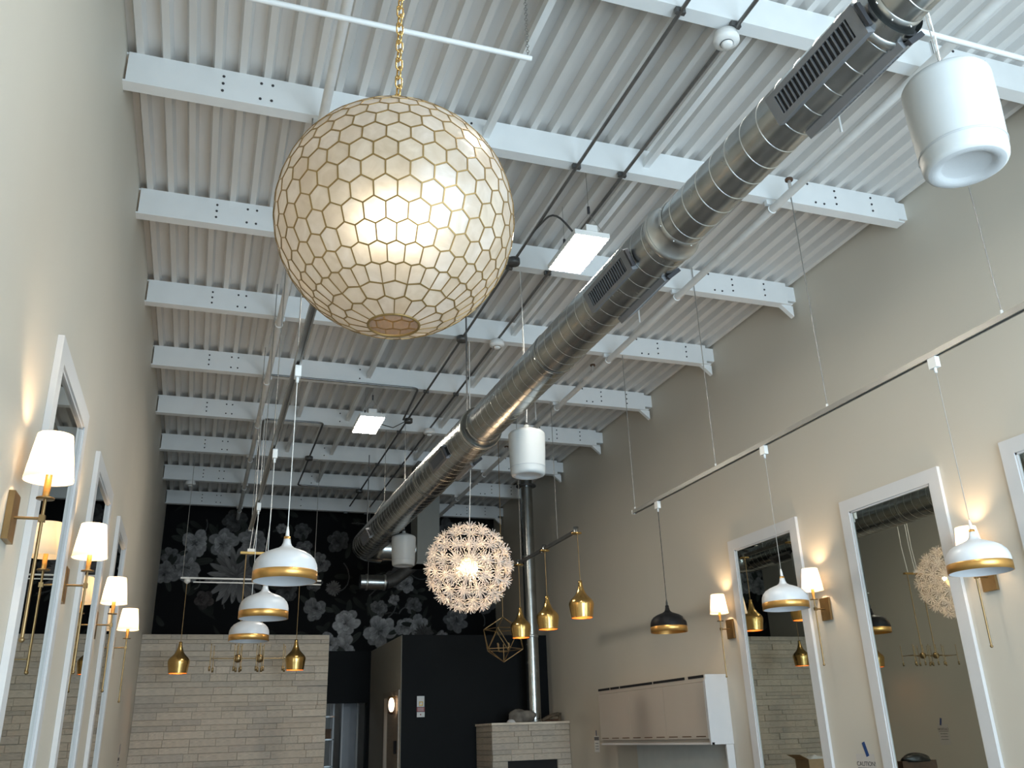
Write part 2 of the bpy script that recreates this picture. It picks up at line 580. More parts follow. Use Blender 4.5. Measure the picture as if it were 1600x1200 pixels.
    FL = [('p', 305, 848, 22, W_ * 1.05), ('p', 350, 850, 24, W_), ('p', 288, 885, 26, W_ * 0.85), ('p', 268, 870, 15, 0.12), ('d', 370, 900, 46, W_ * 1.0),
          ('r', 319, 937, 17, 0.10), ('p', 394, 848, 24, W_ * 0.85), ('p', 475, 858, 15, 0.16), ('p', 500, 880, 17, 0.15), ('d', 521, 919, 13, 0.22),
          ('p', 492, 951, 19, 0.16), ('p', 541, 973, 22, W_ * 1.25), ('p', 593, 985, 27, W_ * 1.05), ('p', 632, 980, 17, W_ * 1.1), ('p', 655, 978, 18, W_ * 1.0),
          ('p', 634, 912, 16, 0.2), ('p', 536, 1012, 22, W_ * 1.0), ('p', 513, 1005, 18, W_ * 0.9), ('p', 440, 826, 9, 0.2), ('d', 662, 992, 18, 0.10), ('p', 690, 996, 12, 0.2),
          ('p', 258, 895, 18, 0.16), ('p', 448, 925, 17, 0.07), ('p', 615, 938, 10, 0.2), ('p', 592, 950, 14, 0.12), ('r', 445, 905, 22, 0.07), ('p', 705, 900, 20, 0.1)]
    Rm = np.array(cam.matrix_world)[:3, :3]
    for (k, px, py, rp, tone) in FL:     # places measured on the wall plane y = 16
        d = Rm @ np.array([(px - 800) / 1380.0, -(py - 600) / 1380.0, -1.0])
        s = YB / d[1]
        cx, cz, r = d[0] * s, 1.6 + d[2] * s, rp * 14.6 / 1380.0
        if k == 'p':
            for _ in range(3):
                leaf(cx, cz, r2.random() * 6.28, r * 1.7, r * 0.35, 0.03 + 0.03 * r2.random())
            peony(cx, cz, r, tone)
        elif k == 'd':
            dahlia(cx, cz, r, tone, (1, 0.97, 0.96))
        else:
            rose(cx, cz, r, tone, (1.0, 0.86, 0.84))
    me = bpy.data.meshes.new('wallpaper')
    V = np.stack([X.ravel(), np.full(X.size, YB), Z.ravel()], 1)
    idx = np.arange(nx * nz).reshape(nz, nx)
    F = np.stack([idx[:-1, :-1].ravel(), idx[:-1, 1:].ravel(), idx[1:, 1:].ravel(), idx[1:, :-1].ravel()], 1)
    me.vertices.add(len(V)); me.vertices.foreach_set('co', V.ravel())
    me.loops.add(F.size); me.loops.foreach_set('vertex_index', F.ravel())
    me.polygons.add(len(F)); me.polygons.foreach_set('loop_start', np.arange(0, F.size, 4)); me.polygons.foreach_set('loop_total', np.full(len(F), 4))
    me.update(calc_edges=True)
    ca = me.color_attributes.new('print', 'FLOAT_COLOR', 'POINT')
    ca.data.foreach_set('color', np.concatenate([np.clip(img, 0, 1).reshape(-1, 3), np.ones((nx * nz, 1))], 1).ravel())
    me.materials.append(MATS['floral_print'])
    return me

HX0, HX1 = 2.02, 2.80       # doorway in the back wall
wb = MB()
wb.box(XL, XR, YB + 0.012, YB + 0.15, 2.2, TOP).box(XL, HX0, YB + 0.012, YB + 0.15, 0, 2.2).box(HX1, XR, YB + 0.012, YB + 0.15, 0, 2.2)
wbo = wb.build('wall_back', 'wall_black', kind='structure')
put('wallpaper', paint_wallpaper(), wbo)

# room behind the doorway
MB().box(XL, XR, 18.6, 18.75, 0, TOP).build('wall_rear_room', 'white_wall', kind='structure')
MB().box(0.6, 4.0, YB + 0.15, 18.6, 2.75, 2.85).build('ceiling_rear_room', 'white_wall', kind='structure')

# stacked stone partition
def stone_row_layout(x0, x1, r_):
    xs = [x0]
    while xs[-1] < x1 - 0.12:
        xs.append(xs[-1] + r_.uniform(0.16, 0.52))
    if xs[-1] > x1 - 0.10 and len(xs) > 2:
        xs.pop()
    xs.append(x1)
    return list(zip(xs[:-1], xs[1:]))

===

- Directions -
Copy out each line word for word, please, skipping the images.

- Answer to this task -
Write part 2 of the bpy script that recreates this picture. It picks up at line 580. More parts follow. Use Blender 4.5. Measure the picture as if it were 1600x1200 pixels.
    FL = [('p', 305, 848, 22, W_ * 1.05), ('p', 350, 850, 24, W_), ('p', 288, 885, 26, W_ * 0.85), ('p', 268, 870, 15, 0.12), ('d', 370, 900, 46, W_ * 1.0),
          ('r', 319, 937, 17, 0.10), ('p', 394, 848, 24, W_ * 0.85), ('p', 475, 858, 15, 0.16), ('p', 500, 880, 17, 0.15), ('d', 521, 919, 13, 0.22),
          ('p', 492, 951, 19, 0.16), ('p', 541, 973, 22, W_ * 1.25), ('p', 593, 985, 27, W_ * 1.05), ('p', 632, 980, 17, W_ * 1.1), ('p', 655, 978, 18, W_ * 1.0),
          ('p', 634, 912, 16, 0.2), ('p', 536, 1012, 22, W_ * 1.0), ('p', 513, 1005, 18, W_ * 0.9), ('p', 440, 826, 9, 0.2), ('d', 662, 992, 18, 0.10), ('p', 690, 996, 12, 0.2),
          ('p', 258, 895, 18, 0.16), ('p', 448, 925, 17, 0.07), ('p', 615, 938, 10, 0.2), ('p', 592, 950, 14, 0.12), ('r', 445, 905, 22, 0.07), ('p', 705, 900, 20, 0.1)]
    Rm = np.array(cam.matrix_world)[:3, :3]
    for (k, px, py, rp, tone) in FL:     # places measured on the wall plane y = 16
        d = Rm @ np.array([(px - 800) / 1380.0, -(py - 600) / 1380.0, -1.0])
        s = YB / d[1]
        cx, cz, r = d[0] * s, 1.6 + d[2] * s, rp * 14.6 / 1380.0
        if k == 'p':
            for _ in range(3):
                leaf(cx, cz, r2.random() * 6.28, r * 1.7, r * 0.35, 0.03 + 0.03 * r2.random())
            peony(cx, cz, r, tone)
        elif k == 'd':
            dahlia(cx, cz, r, tone, (1, 0.97, 0.96))
        else:
            rose(cx, cz, r, tone, (1.0, 0.86, 0.84))
    me = bpy.data.meshes.new('wallpaper')
    V = np.stack([X.ravel(), np.full(X.size, YB), Z.ravel()], 1)
    idx = np.arange(nx * nz).reshape(nz, nx)
    F = np.stack([idx[:-1, :-1].ravel(), idx[:-1, 1:].ravel(), idx[1:, 1:].ravel(), idx[1:, :-1].ravel()], 1)
    me.vertices.add(len(V)); me.vertices.foreach_set('co', V.ravel())
    me.loops.add(F.size); me.loops.foreach_set('vertex_index', F.ravel())
    me.polygons.add(len(F)); me.polygons.foreach_set('loop_start', np.arange(0, F.size, 4)); me.polygons.foreach_set('loop_total', np.full(len(F), 4))
    me.update(calc_edges=True)
    ca = me.color_attributes.new('print', 'FLOAT_COLOR', 'POINT')
    ca.data.foreach_set('color', np.concatenate([np.clip(img, 0, 1).reshape(-1, 3), np.ones((nx * nz, 1))], 1).ravel())
    me.materials.append(MATS['floral_print'])
    return me

HX0, HX1 = 2.02, 2.80       # doorway in the back wall
wb = MB()
wb.box(XL, XR, YB + 0.012, YB + 0.15, 2.2, TOP).box(XL, HX0, YB + 0.012, YB + 0.15, 0, 2.2).box(HX1, XR, YB + 0.012, YB + 0.15, 0, 2.2)
wbo = wb.build('wall_back', 'wall_black', kind='structure')
put('wallpaper', paint_wallpaper(), wbo)

# room behind the doorway
MB().box(XL, XR, 18.6, 18.75, 0, TOP).build('wall_rear_room', 'white_wall', kind='structure')
MB().box(0.6, 4.0, YB + 0.15, 18.6, 2.75, 2.85).build('ceiling_rear_room', 'white_wall', kind='structure')

# stacked stone partition
def stone_row_layout(x0, x1, r_):
    xs = [x0]
    while xs[-1] < x1 - 0.12:
        xs.append(xs[-1] + r_.uniform(0.16, 0.52))
    if xs[-1] > x1 - 0.10 and len(xs) > 2:
        xs.pop()
    xs.append(x1)
    return list(zip(xs[:-1], xs[1:]))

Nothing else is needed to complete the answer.